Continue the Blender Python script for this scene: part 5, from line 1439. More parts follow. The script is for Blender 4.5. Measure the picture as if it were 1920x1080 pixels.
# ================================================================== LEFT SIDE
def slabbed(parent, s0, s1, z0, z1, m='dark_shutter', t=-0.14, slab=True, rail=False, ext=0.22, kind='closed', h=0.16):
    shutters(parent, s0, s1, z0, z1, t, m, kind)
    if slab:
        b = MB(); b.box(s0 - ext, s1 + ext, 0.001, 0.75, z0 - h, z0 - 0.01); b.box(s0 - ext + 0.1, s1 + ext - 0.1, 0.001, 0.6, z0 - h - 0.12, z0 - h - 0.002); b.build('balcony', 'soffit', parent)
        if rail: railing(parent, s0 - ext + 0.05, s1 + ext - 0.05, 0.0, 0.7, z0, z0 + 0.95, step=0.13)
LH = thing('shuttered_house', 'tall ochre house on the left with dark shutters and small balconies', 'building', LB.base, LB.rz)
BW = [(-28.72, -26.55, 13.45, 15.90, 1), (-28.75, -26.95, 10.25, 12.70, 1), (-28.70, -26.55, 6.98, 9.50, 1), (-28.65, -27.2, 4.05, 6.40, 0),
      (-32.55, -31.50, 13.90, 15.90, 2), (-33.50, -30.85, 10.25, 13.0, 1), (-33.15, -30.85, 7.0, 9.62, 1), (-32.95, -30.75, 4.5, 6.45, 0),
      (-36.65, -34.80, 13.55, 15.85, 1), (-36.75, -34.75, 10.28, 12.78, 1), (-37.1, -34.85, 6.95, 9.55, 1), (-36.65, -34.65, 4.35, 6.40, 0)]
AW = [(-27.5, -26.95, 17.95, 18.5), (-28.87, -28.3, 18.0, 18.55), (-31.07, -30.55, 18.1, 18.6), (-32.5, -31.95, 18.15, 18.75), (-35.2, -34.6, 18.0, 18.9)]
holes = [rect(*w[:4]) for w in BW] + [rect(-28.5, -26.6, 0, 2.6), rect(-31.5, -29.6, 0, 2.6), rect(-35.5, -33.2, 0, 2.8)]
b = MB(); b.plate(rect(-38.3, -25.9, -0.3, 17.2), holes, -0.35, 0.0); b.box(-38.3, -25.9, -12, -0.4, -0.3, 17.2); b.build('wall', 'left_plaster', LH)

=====

> [Exercise directions]:
Every line above should be printed again exactly as it stands.

> [Task answer]:
Continue the Blender Python script for this scene: part 5, from line 1439. More parts follow. The script is for Blender 4.5. Measure the picture as if it were 1920x1080 pixels.
# ================================================================== LEFT SIDE
def slabbed(parent, s0, s1, z0, z1, m='dark_shutter', t=-0.14, slab=True, rail=False, ext=0.22, kind='closed', h=0.16):
    shutters(parent, s0, s1, z0, z1, t, m, kind)
    if slab:
        b = MB(); b.box(s0 - ext, s1 + ext, 0.001, 0.75, z0 - h, z0 - 0.01); b.box(s0 - ext + 0.1, s1 + ext - 0.1, 0.001, 0.6, z0 - h - 0.12, z0 - h - 0.002); b.build('balcony', 'soffit', parent)
        if rail: railing(parent, s0 - ext + 0.05, s1 + ext - 0.05, 0.0, 0.7, z0, z0 + 0.95, step=0.13)
LH = thing('shuttered_house', 'tall ochre house on the left with dark shutters and small balconies', 'building', LB.base, LB.rz)
BW = [(-28.72, -26.55, 13.45, 15.90, 1), (-28.75, -26.95, 10.25, 12.70, 1), (-28.70, -26.55, 6.98, 9.50, 1), (-28.65, -27.2, 4.05, 6.40, 0),
      (-32.55, -31.50, 13.90, 15.90, 2), (-33.50, -30.85, 10.25, 13.0, 1), (-33.15, -30.85, 7.0, 9.62, 1), (-32.95, -30.75, 4.5, 6.45, 0),
      (-36.65, -34.80, 13.55, 15.85, 1), (-36.75, -34.75, 10.28, 12.78, 1), (-37.1, -34.85, 6.95, 9.55, 1), (-36.65, -34.65, 4.35, 6.40, 0)]
AW = [(-27.5, -26.95, 17.95, 18.5), (-28.87, -28.3, 18.0, 18.55), (-31.07, -30.55, 18.1, 18.6), (-32.5, -31.95, 18.15, 18.75), (-35.2, -34.6, 18.0, 18.9)]
holes = [rect(*w[:4]) for w in BW] + [rect(-28.5, -26.6, 0, 2.6), rect(-31.5, -29.6, 0, 2.6), rect(-35.5, -33.2, 0, 2.8)]
b = MB(); b.plate(rect(-38.3, -25.9, -0.3, 17.2), holes, -0.35, 0.0); b.box(-38.3, -25.9, -12, -0.4, -0.3, 17.2); b.build('wall', 'left_plaster', LH)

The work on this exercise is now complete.